¡No creemos en el Estado!…¡No debemos nada a nadie! ¡Nuestra riqueza
proviene de nuestro esfuerzo!…Así rezan las consignas de los adalides del neoliberalismo,
de los ricos y poderosos que amasan fortunas turbiamente, aquellos que creen en
un sistema económico sin Estado, que se quejan de sus leyes.
¡El Estado no tiene derecho a ingerirse en nuestros asuntos! Si acumulamos riqueza
es porque la merecemos, porque trabajamos más, porque sabemos hacer
negocios mejor que otros, somos más hábiles negociando.
Sólo tienen que abrir la boca para que resuene la falacia: que devuelvan el
idioma que hablan, aquel con el que embaucan a la sociedad, aquel que sirve
para sembrar ideologías convenidas. Si no creen en la sociedad, que creen el
suyo propio.
Que devuelvan también lo que saben, conocimientos emanados de muchas
generaciones pasadas. No podrían: sin lenguaje, sin símbolos, sólo serían animales.

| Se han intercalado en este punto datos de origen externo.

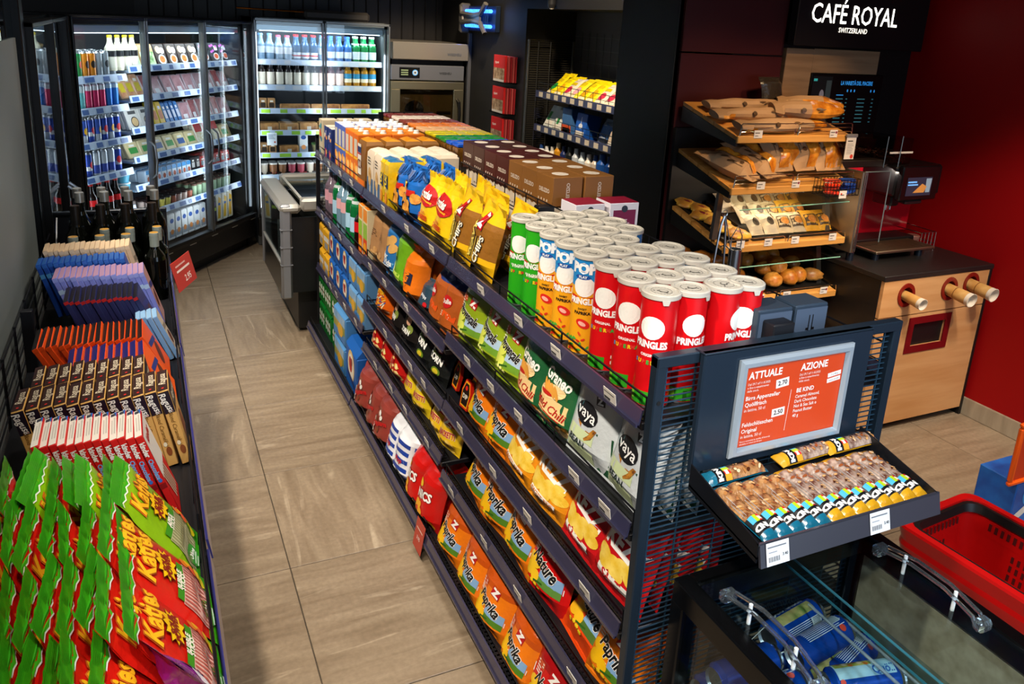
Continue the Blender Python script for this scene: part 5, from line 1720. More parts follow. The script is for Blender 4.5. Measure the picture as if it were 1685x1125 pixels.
for L in ((-.23, 5.14),):
    m = MB()
    m.box((-.04, -.04, 0), (.04, .04, 1.77), FRAME, .004)
    o = m.build('trim_3', loc=(-.36, 4.965, 0))
    struct(o)
# number sticker on the plinth
m = MB()
m.box((.845, BFY - .003, .195), (.905, BFY - .0005, .275), card('#e9e4d6'))
s3 = m.build('number_sticker')
tag(s3, 'white sticker with a black 3 low on the bottle fridge', 'sticker')
p = MB()
p.text('3', .075, .875, .235, lambda u, v: Vector((u, BFY - .0038, v)), ink('#151515'), 0, .03)
p.build('print', s3, smooth=0)
# ---- what stands in them
def can(c1, label, band=None, r=.0265, h=.165, top='#c9ccd0', emblem=None):
    m = MB()
    m.lathe([(r * .8, 0), (r, .008), (r, h * .93)], metalm(c1, .35) if c1 in ('#9aa0a4',) else mat(c1, .28, .35), 14, cap=False)
    m.lathe([(r, h * .93), (r * .84, h * .985), (r * .84, h), (r * .78, h), (r * .76, h - .003)], metalm(top, .3), 14)
    o = m.build('drink_can', smooth=50)
    tag(o, label, 'drink')
    p = MB()
    if band:
        p.lathe([(r + .0004, h * band[0]), (r + .0004, h * band[1])], mat(band[2], .3, .3), 14, cap=False)
    if emblem:
        p.oval(0, h * .55, .016, .022, roundfn(r, 0, 0, .0010), ink(emblem), n=12)
    if p.f:
        p.build('print', o, smooth=60)
    return Stock(o)
def nb(prof_r, h, m, capm, lab, bands, neck=.013, body=.6):
    return bottle('drink_bottle', shoulder(prof_r, h, neck, body), m, lab, 'drink', capm, (h * .955, h * 1.02), neck + .002, bands, n=12)
ST = {
    'green': can('#1f8f4c', 'x', emblem='#d8563c'), 'orangec': can('#d9821c', 'x', emblem='#241a14'), 'grey': can('#8a9196', 'x', emblem='#23272b'),
    'teal': can('#5fb3b8', 'x', (.70, .92, '#b9c9cc')), 'pink': can('#c2285c', 'x', (.75, .92, '#c9ccd2')), 'azure': can('#1f6fc4', 'x', (.78, .92, '#a9bcd0')),
    'navy': can('#23409a', 'x', (.35, .50, '#c9ccd2'), emblem='#c8202c'), 'energy': can('#3a5ab4', 'x', (.0, .40, '#b4bcc8'), emblem='#d8a41c'), 'tall': can('#b9c1ca', 'x', (.2, .5, '#3a4fa8'), r=.029, h=.168),
    'milk': nb(.033, .205, mat('#d9d2b9', .3), mat('#e2c414', .4), 'x', ((.085, .12, .0335, ink('#1a1a1c')), (.02, .08, .0334, ink('#e6e0cc')))),
    'cola': nb(.032, .215, mat('#160a07', .1, spec=.7), mat('#c4161a', .4), 'x', ((.085, .122, .0326, ink('#d0141c')),)),
    'water': nb(.031, .215, mat('#7fa0bd', .12, spec=.7), mat('#5f9fe0', .4), 'x', ((.075, .125, .0316, ink('#dfe6ee')),)),
    'waterp': nb(.031, .205, mat('#8aa2b8', .12, spec=.7), mat('#d8485c', .4), 'x', ((.07, .12, .0316, ink('#e9e6ea')),)),
    'waterr': nb(.030, .215, mat('#3a5a7c', .12, spec=.7), mat('#d8161c', .4), 'x', ((.04, .085, .0306, ink('#dfe2ea')), (.055, .066, .0310, ink('#c8242c')))),
    'waterb': nb(.031, .215, mat('#3f6fb0', .12, spec=.7), mat('#2a5ac8', .4), 'x', ((.05, .10, .0316, ink('#d6e2f0')),)),
    'watergr': nb(.032, .22, mat('#1f7a44', .1, spec=.7), mat('#e6e8e2', .4), 'x', ((.045, .105, .0326, ink('#cfe2ee')), (.14, .17, .0240, ink('#eef2ee')))),
    'tea': nb(.031, .195, mat('#2a211f', .15, spec=.7), mat('#3a5a8a', .4), 'x', ((.03, .125, .0316, ink('#e2d8c6')),), .016, .68),
    'teapink': nb(.031, .195, mat('#4a2028', .15, spec=.7), mat('#2c2a2c', .4), 'x', ((.03, .125, .0316, ink('#e9cfc4')),), .016, .68),
    'juicey': nb(.032, .195, mat('#a8760f', .15, spec=.7), mat('#d2d4d0', .4), 'x', ((.055, .085, .0326, ink('#e9e2c8')), (.085, .125, .0327, ink('#2f86b4'))), .018, .70),
}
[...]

Que inventen ellos las técnicas que usan, patentes de los muertos que les antecedieron, afinadas
tras una dilatada evolución tecnológica. Que sobre los páramos tiendan autopistas
donde transportar sus mercancías. Que contraten su propia policía, un ejercito
para defenderse de la muchedumbre doliente…ya no necesitarán comprar al
gobierno de turno. Que construyan a sus consumidores de barro, a imagen y
semejanza de sus propósitos, tan llenos de aire como su ideología, a quienes
poder estrujar sin remordimientos.
Y finalmente, que devuelvan sus cuerpos. Se necesitaron millones de años de
evolución para devenir lo que son. Si supieran cuantos muertos se necesitaron
para ser lo que son…si supieran cuantos desconocidos se precisaron para que sus
mentes pensaran como piensan…Y si en un rayo de intuición cavilaran: ¿son míos
estos pensamientos que pienso?…¿acaso no se asomaría un temblor de estremecimiento
en sus labios?
Ciertamente, el poder nos aliena con su ideología.